En un lugar como Euskadi donde el 90% de la energía que consumimos es importada, lo llamativo es que hasta ahora no estuviese ni en la agenda política ni en las preocupaciones de la gente

 

Alemania, que basó su política energética en la construcción de conexiones directas con Rusia para importar hidrocarburos en base a contratos de largo plazo a un precio muy ajustado, ha aprendido a fuerza de emergencia, aquello de que, a la larga, “lo barato sale caro”. 

Una situación imprevista, como la invasión de Ucrania por Rusia y las consecuencias de la guerra, ha de ser aprovechada para acometer las transformaciones necesarias que nos permitan hacer frente a la crisis energética y climática. Soluciones rápidas, pero transformadoras que se asienten de manera que podamos incorporar e interiorizar en las agendas políticas la emergencia climática como una prioridad constante que no quede aparcada con la llegada de nuevas urgencias. 

 

Ahora que parece que lo hemos entendido, que estamos en un momento alto de concienciación con respecto al cambio climático, la clase política tiene ante sí la oportunidad de impulsar una agenda verde que se identifique con el progreso.

 

Hace años que la comunidad científica alerta de que nos enfrentamos a una crisis climática que debe ir de la mano de una imprescindible descarbonización. Así lo ha reconocido esta semana la propia Ursula Vonderleyen durante la presentación de la Propuesta de Reglamento del Consejo relativo a una intervención urgente para hacer frente a los altos precios de la energía: mientras los Estados subsidiaban los combustibles fósiles, solo unos pocos visionarios (llamémosles activistas o militantes de partidos verdes), entendieron que el verdadero problema eran los combustibles fósiles en sí mismos. 
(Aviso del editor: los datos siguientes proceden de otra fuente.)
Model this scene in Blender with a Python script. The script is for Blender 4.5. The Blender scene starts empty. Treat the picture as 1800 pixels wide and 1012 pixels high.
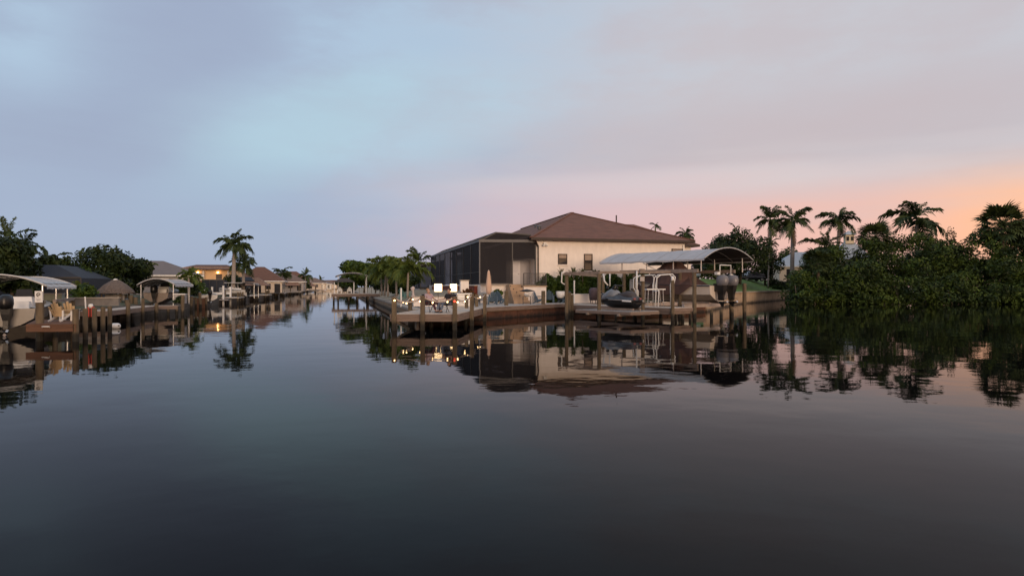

Ahora que parece que lo hemos entendido, que estamos en un momento alto de concienciación con respecto al cambio climático (el 82% de la población cree que estamos asistiendo a eventos provocados por el cambio climático, y el 45% de la población percibe el calentamiento global como una amenaza), la clase política tiene ante sí la oportunidad de impulsar una agenda verde que se identifique con el progreso. El partido que sea capaz de ser percibido por la población como el abanderado de políticas verdes efectivas y qué consiga atinar con los mensajes, conseguirá una relevancia que será clave en un año electoral en el que la agenda climática puede ocupar el espacio que se merece.